In the course of developing his trading network, he realized that a successful wholesaler would also benefit from being a manufacturer at the same time. Heinrich Moser accordingly established a watch factory in Le Locle in 1829, which manufactured watches exclusively for his own businesses. This enabled him to guarantee the high quality of the products bearing his name. He was later made an honorary citizen of Le Locle in recognition of his services to the town in the Swiss Jura. One of the company buildings exists there to this day and is listed as a historic monument. In addition to the movements produced in his own factory in Le Locle, he also purchased movement blanks from such prestigious companies as Urban Jürgensen or Jaeger-LeCoultre. Their records list him as a regular customer from 1860.
Heinrich Moser’s constant quest for quality was crowned by success. He supplied the Imperial Court, various princes and the armed forces in Russia. Within just a few years, he was selling watches to Persia, China and Japan, as well as New York and Paris, where his brother Georg Moser was also working as a watchmaker. Only 15 years after founding his company, Heinrich Moser was the undisputed market leader in the Russian watch trade. He returned to his home town of Schaffhausen as a prosperous watch manufacturer and merchant at the end of 1848.
In addition to watchmaking, Heinrich Moser’s life following his return to Switzerland was also characterized by other projects combined with restless creativity. With his pioneering spirit, he initiated the transformation of the previously sleepy town of Schaffhausen into a dynamic industrial location. In 1851, Heinrich Moser completed the construction of a channel on the River Rhine, which provided the water power to drive a turbine with an output of around 80 hp. This was followed in 1853 by a joint venture with other Schaffhausen personalities for the establishment of Schweizerische Waggonfabrik bei Schaffhausen (Swiss Wagonworks at Schaffhausen), which changed its name to Schweizerische Industriegesellschaft (SIG) Neuhausen (Swiss Industrial Company Neuhausen) in 1863. He was also a co-founder of the Schaffhausen–Winterthur railway line in 1853. In the winter of 1863/64, Heinrich Moser embarked on the construction of the largest Swiss dam at that time on the River Rhine at Schaffhausen, which enabled him to supply neighbouring industrial companies with inexpensive energy via a power transmission system. The subsequent establishment of Wasserwerk Gesellschaft Schaffhausen (Schaffhausen Waterworks Company) in 1865 marked the dawn of the industrial age in Schaffhausen.

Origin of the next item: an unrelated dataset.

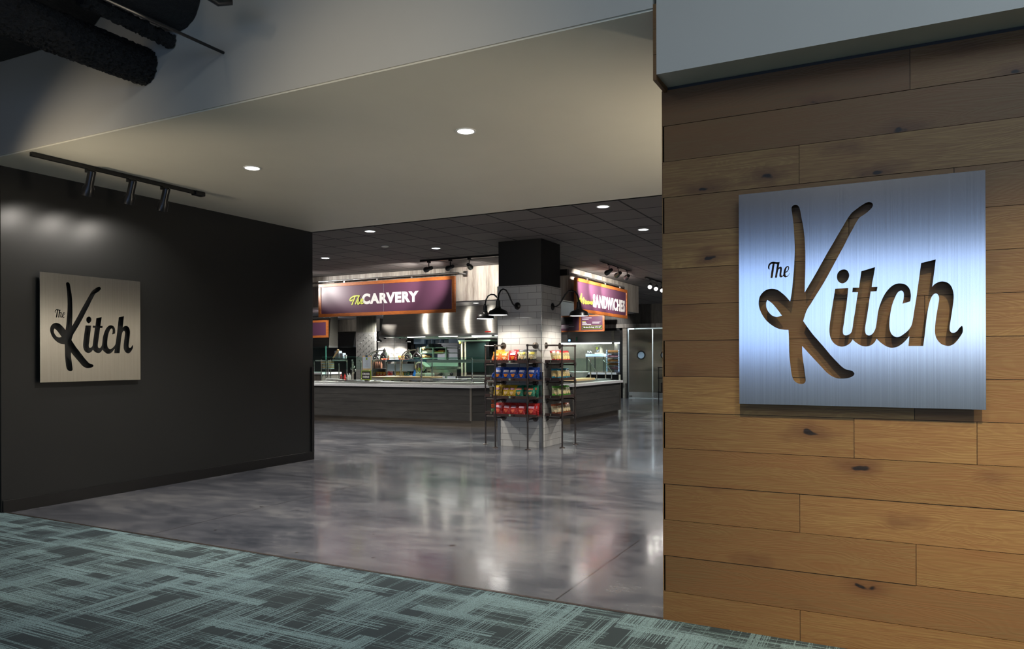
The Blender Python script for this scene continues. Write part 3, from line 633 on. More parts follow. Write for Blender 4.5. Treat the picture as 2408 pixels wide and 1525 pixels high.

His professional success and the acceptance of Heinrich Moser in social circles contrasted sharply with his private life, which was at times overshadowed by considerable disappointments. The premature death of his first wife Charlotte, née Mayu, in 1850 thus curtailed Moser’s otherwise seemingly inexhaustible creative power for a while. She would not live to see the completion of the Charlottenfels country estate near Schaffhausen, which had been named after her. Heinrich Moser was similarly never able to reconcile himself to the fact that his only son, Henri Moser (1844–1923), never took up the reins of his father’s watch business.
Heinrich Moser died on 23 October 1874. Present-day visitors to Schaffhausen continue to experience the spirit of Heinrich Moser. The house where he was born, known as the «Haus zum Blauen Himmel», and the Charlottenfels country manor still exist. A modern power station now stands on the dam on the River Rhine. The majority of the companies founded by or with the support of Heinrich Moser are operating successfully to this day. The residents of Schaffhausen have honoured their fellow citizen by naming Moserstrasse after him, with his bronze bust in the Mosergarten park and, not least, with the Charlottenfels country estate, which is open to the public. The top floor of this building now houses the Moser Family Museum, with a watch room full of testimonies to his tireless creativity.